Super Lawyers
William C. Altreuter

Monday, June 29, 2009

I was not inclined to write about Michael Jackson. I suppose it is notable that he was some kind of template for so many things-- race, most notably, but sexual persona as well, and other things. How peculiar that a person so unlike anyone else could nevertheless be the focus of so many other people's projections. The sad fact of Jackson's existence was that his relationship with the world was through performance. An insight from a Christgau article, then: "There's not much point in criticizing him for this, though I suppose that in theory he might have set himself the goal of becoming "normal" rather than the goal of becoming the biggest star that the world has ever known."

And this, via Making Light: "This was a man (it's a mark of how profoundly damaged Michael Jackson was that it feels strange to call him "a man", just as it feels strange to recognize that when he died he was older than the President of the United States) who spent every day of his life embedded in a matrix of perverse incentives.
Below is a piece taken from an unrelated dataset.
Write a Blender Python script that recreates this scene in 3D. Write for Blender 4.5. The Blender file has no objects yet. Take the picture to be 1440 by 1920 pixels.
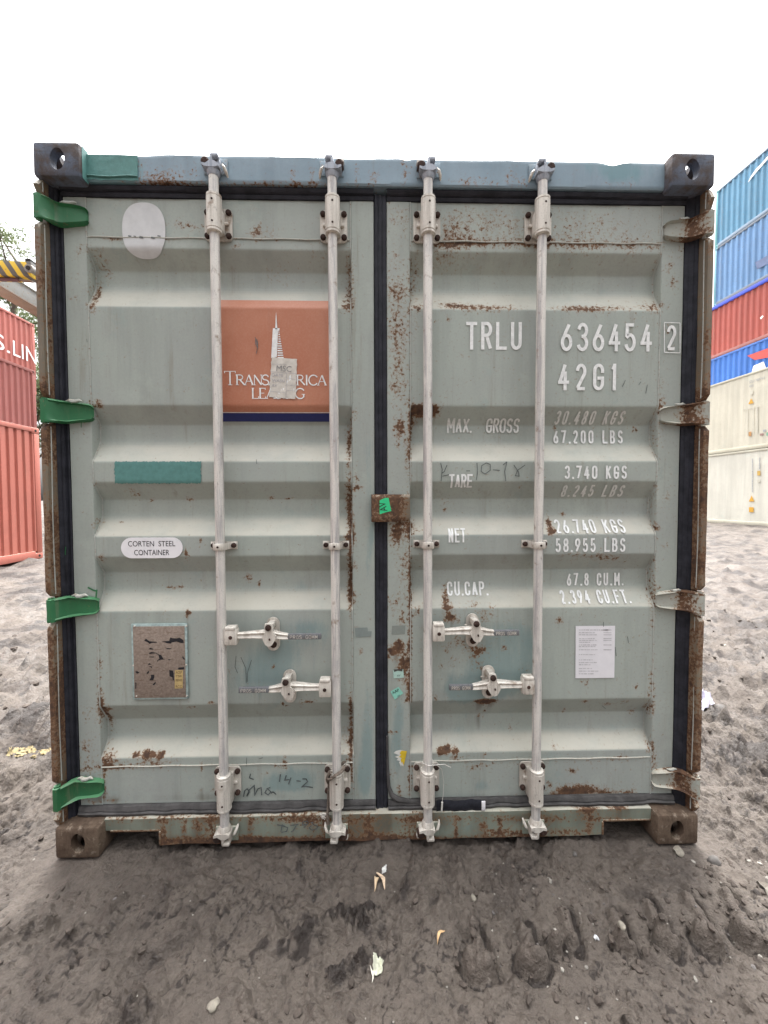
import bpy, bmesh, math, random
import numpy as np
from mathutils import Matrix, Vector
random.seed(7); rng = np.random.default_rng(11)
C = bpy.context.scene
COL = C.collection

# ------------------------------------------------------------------ camera
CX, CD, CZ, PITCH, YAW, ROLL, FPX = -0.02383, 1.42937, 1.33799, -0.03414, 0.02256, -0.00273, 730.0
cp, sp, cy, sy = math.cos(PITCH), math.sin(PITCH), math.cos(YAW), math.sin(YAW)
CF = np.array([sy*cp, cy*cp, sp]); CR = np.array([cy, -sy, 0.0]); CU = np.cross(CR, CF)
c_, s_ = math.cos(ROLL), math.sin(ROLL)
CR, CU = c_*CR + s_*CU, -s_*CR + c_*CU
CAM = np.array([CX, -CD, CZ])
cam_d = bpy.data.cameras.new("camera"); cam = bpy.data.objects.new("camera", cam_d); COL.objects.link(cam)
cam_d.sensor_fit = 'HORIZONTAL'; cam_d.sensor_width = 36.0; cam_d.lens = 36.0*FPX/1440.0
cam_d.clip_start = 0.05; cam_d.clip_end = 2000
M = Matrix.Identity(4)
for i in range(3):
    M[i][0], M[i][1], M[i][2], M[i][3] = CR[i], CU[i], -CF[i], CAM[i]
cam.matrix_world = M
C.camera = cam

# ------------------------------------------------------------------ light
SUN_EL, SUN_AZ = 70.0, 4.0
w = bpy.data.worlds.new("World"); C.world = w; w.use_nodes = True
nt = w.node_tree; nt.nodes.clear()
sky = nt.nodes.new('ShaderNodeTexSky'); sky.sky_type = 'NISHITA'; sky.sun_disc = False
sky.sun_elevation = math.radians(SUN_EL); sky.sun_rotation = math.radians(SUN_AZ)
sky.dust_density = 6.0; sky.air_density = 1.0; sky.ozone_density = 1.0
hs = nt.nodes.new('ShaderNodeHueSaturation'); hs.inputs['Saturation'].default_value = 0.10
bg = nt.nodes.new('ShaderNodeBackground'); bg.inputs['Strength'].default_value = 0.15
ow = nt.nodes.new('ShaderNodeOutputWorld')
def wnode(op, a, b):
    q = nt.nodes.new('ShaderNodeMath'); q.operation = op
    for i, v in enumerate((a, b)):
        if isinstance(v, (int, float)): q.inputs[i].default_value = v
        else: nt.links.new(v, q.inputs[i])
    return q.outputs[0]
wtc = nt.nodes.new('ShaderNodeTexCoord'); wsp = nt.nodes.new('ShaderNodeSeparateXYZ'); wmx = nt.nodes.new('ShaderNodeVectorMath'); wmx.operation = 'SCALE'
nt.links.new(wtc.outputs['Generated'], wsp.inputs[0])
wz = wnode('MAXIMUM', wsp.outputs['Z'], 0.0)
# overcast sky: brightest overhead, dull low down on the side the doors face
wfac = wnode('ADD', wnode('MAXIMUM', wnode('ADD', wnode('MULTIPLY', wsp.outputs['Y'], 0.50), 0.55), 0.08), wnode('MULTIPLY', wnode('POWER', wz, 1.7), 3.3))
nt.links.new(wfac, wmx.inputs['Scale'])
nt.links.new(sky.outputs[0], hs.inputs['Color']); nt.links.new(hs.outputs[0], wmx.inputs[0]); nt.links.new(wmx.outputs[0], bg.inputs['Color']); nt.links.new(bg.outputs[0], ow.inputs[0])
sl = bpy.data.lights.new("sun", 'SUN'); sl.energy = 0.5; sl.angle = math.radians(24); sl.color = (1, .96, .9)
so = bpy.data.objects.new("sun", sl); COL.objects.link(so)
so.rotation_euler = (math.radians(-(90-SUN_EL)), 0, math.radians(-SUN_AZ)); so.location = (0, 20, 30)
C.view_settings.view_transform = 'Standard'; C.view_settings.look = 'None'
C.view_settings.exposure = 1.22; C.view_settings.gamma = 1.0

# ------------------------------------------------------------------ measuring helpers
def ray(px, py): return CF*FPX + (px-720)*CR + (960-py)*CU
def at(px, py, y):
    d = ray(px, py); t = (y+CD)/d[1]; return CAM + t*d
def atg(px, py, z=0.0):
    d = ray(px, py); t = (z-CZ)/d[2]; return CAM + t*d

# ------------------------------------------------------------------ materials
def lin(r, g, b):
    f = lambda c: (c/255/12.92) if c/255 <= .04045 else ((c/255+.055)/1.055)**2.4
    return (f(r), f(g), f(b), 1.0)
class NT:
    def __init__(s, name):
        s.m = bpy.data.materials.new(name); s.m.use_nodes = True
        s.t = s.m.node_tree; s.t.nodes.clear()
        s.out = s.t.nodes.new('ShaderNodeOutputMaterial')
        s.p = s.t.nodes.new('ShaderNodeBsdfPrincipled'); s.t.links.new(s.p.outputs[0], s.out.inputs[0])
        s.tc = s.t.nodes.new('ShaderNodeTexCoord')
    def link(s, a, b): s.t.links.new(a, b)
    def vec(s, scale=(1, 1, 1), src='Object'):
        m = s.t.nodes.new('ShaderNodeMapping'); m.inputs['Scale'].default_value = scale
        s.link(s.tc.outputs[src], m.inputs[0]); return m.outputs[0]
    def noise(s, scale, detail=5, rough=.6, vec=None, dist=0.0):
        n = s.t.nodes.new('ShaderNodeTexNoise'); n.inputs['Scale'].default_value = scale
        n.inputs['Detail'].default_value = detail; n.inputs['Roughness'].default_value = rough; n.inputs['Distortion'].default_value = dist
        s.link(vec if vec is not None else s.tc.outputs['Object'], n.inputs['Vector']); return n.outputs['Fac']
    def voro(s, scale, vec=None, feat='F1', out='Distance'):
        n = s.t.nodes.new('ShaderNodeTexVoronoi'); n.inputs['Scale'].default_value = scale; n.feature = feat
        s.link(vec if vec is not None else s.tc.outputs['Object'], n.inputs['Vector']); return n.outputs[out]
    def rng(s, v, a, b, c=0.0, d=1.0, smooth=True):
        n = s.t.nodes.new('ShaderNodeMapRange'); n.interpolation_type = 'SMOOTHSTEP' if smooth else 'LINEAR'
        n.inputs[1].default_value = a; n.inputs[2].default_value = b; n.inputs[3].default_value = c; n.inputs[4].default_value = d
        s.link(v, n.inputs[0]); return n.outputs[0]
    def math(s, op, a, b=None):
        n = s.t.nodes.new('ShaderNodeMath'); n.operation = op
        for i, v in enumerate((a, b)):
            if v is None: continue
            if isinstance(v, (int, float)): n.inputs[i].default_value = v
            else: s.link(v, n.inputs[i])
        return n.outputs[0]
    def mix(s, f, a, b, mode='MIX'):
        n = s.t.nodes.new('ShaderNodeMix'); n.data_type = 'RGBA'; n.blend_type = mode; n.clamp_factor = True
        if isinstance(f, (int, float)): n.inputs[0].default_value = f
        else: s.link(f, n.inputs[0])
        for i, v in ((6, a), (7, b)):
            if isinstance(v, tuple): n.inputs[i].default_value = v if len(v) == 4 else v+(1,)
            else: s.link(v, n.inputs[i])
        return n.outputs[2]
    def attr(s, name):
        n = s.t.nodes.new('ShaderNodeAttribute'); n.attribute_name = name; return n
    def sep(s, c):
        n = s.t.nodes.new('ShaderNodeSeparateColor'); s.link(c, n.inputs[0]); return n.outputs
    def bump(s, h, strength=.3, dist=.002):
        n = s.t.nodes.new('ShaderNodeBump'); n.inputs['Strength'].default_value = strength; n.inputs['Distance'].default_value = dist
        s.link(h, n.inputs['Height']); s.link(n.outputs[0], s.p.inputs['Normal'])
    def done(s, col, rough=.5, metal=0.0, spec=.4):
        if isinstance(col, tuple): s.p.inputs['Base Color'].default_value = col if len(col) == 4 else col+(1,)
        else: s.link(col, s.p.inputs['Base Color'])
        if isinstance(rough, (int, float)): s.p.inputs['Roughness'].default_value = rough
        else: s.link(rough, s.p.inputs['Roughness'])
        s.p.inputs['Metallic'].default_value = metal; s.p.inputs['Specular IOR Level'].default_value = spec
        return s.m
RUST_D, RUST_M, RUST_O = (.055, .031, .021), (.115, .060, .033), (.25, .135, .065)
def rusty_paint(name, base, base2=None, rust0=0.0, wear=True, rough=.55, grime=.35, nsc=1.0, patch=(.13, .23, .24), dust_toplight=(.50, .475, .40)):
    """old paint: mottled colour, rust where the noise (plus the painted 'wear' density) is high"""
    n = NT(name)
    big = n.noise(2.2*nsc, 5, .6); mid = n.noise(14*nsc, 6, .65); fine = n.noise(120*nsc, 6, .65)
    strk = n.noise(9*nsc, 5, .65, n.vec((1, 1, .12)))
    col = n.mix(n.rng(big, .35, .7), base, base2 or tuple(c*.86 for c in base))
    col = n.mix(n.rng(strk, .46, .72, 0, .5), col, tuple(c*.70 for c in base)); col = n.mix(n.rng(n.noise(26*nsc, 6, .7, n.vec((1, 1, .06))), .55, .74, 0, .42), col, (.20, .175, .13)); col = n.mix(n.rng(n.noise(4*nsc, 6, .7), .54, .72, 0, .4), col, tuple(min(1, c*1.22) for c in base)); col = n.mix(n.rng(n.noise(7*nsc, 7, .75), .57, .66, 0, .28), col, (base[0]*.66, base[1]*.80, base[2]*.86))
    col = n.mix(n.rng(mid, .55, .8, 0, .25), col, tuple(min(1, c*1.25) for c in base))
    col = n.mix(n.rng(fine, .35, .75, 0, .22), col, tuple(c*.7 for c in base))
    rv = n.math('ADD', n.math('MULTIPLY', n.noise(82*nsc, 6, .64), .68), n.math('MULTIPLY', fine, .32))
    if wear:
        ch = n.sep(n.attr('wear').outputs['Color'])
        pv = n.math('ADD', ch[1], n.math('MULTIPLY', n.math('SUBTRACT', n.noise(16, 6, .75, n.vec((1, 1, .22))), .5), 1.6))
        col = n.mix(n.rng(pv, .40, .95, 0, .5), col, patch)
        gv = n.math('ADD', ch[2], n.math('MULTIPLY', n.math('SUBTRACT', strk, .5), .8))
        col = n.mix(n.rng(gv, .25, .9, 0, .75), col, (.085, .066, .046))
        rv = n.math('ADD', rv, n.math('MULTIPLY', ch[0], .27))
    gm = n.t.nodes.new('ShaderNodeNewGeometry'); gsp = n.t.nodes.new('ShaderNodeSeparateXYZ'); n.link(gm.outputs['Normal'], gsp.inputs[0])
    du = n.math('MULTIPLY', n.rng(gsp.outputs['Z'], .12, .6, 0, .75), n.rng(n.noise(5*nsc, 5, .65, n.vec((1, 1, 2))), .25, .6, .45, 1))
    col = n.mix(du, col, dust_toplight)      # pale dusty tint on the upward ledges, also painting top light onto them
    halo = n.rng(rv, .57-rust0, .70-rust0, 0, .5); core = n.rng(rv, .655-rust0, .715-rust0)
    col = n.mix(halo, col, RUST_O)
    rc = n.mix(n.rng(rv, .67-rust0, .80-rust0), n.mix(n.rng(n.noise(70*nsc, 4, .6), .35, .65), (.20, .108, .055), (.13, .068, .036)), n.mix(n.rng(n.noise(50*nsc, 4, .6), .35, .65), RUST_D, RUST_M))
    col = n.mix(core, col, rc)
    n.bump(n.math('SUBTRACT', n.math('MULTIPLY', n.noise(30*nsc, 5, .6), .5), n.math('MULTIPLY', core, .6)), .35, .0025)
    r = n.math('ADD', n.rng(mid, .3, .7, rough-.1, rough+.1), n.math('MULTIPLY', core, .3))
    return n.done(col, r)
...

The terrain of his personal landscape was unrecognizable. I can understand the choices that my cat makes more deeply than I could understand the ones Jackson made."

I suppose the same sorts of things could have been said of Elvis, and on that level I'd say the comparisons that have been made have a certain validity. Elvis's overall contribution to American culture is certainly greater than Michael Jackson's, but it makes a strange kind of sense to me that Jackson is one of the few men to have been upstairs at Graceland.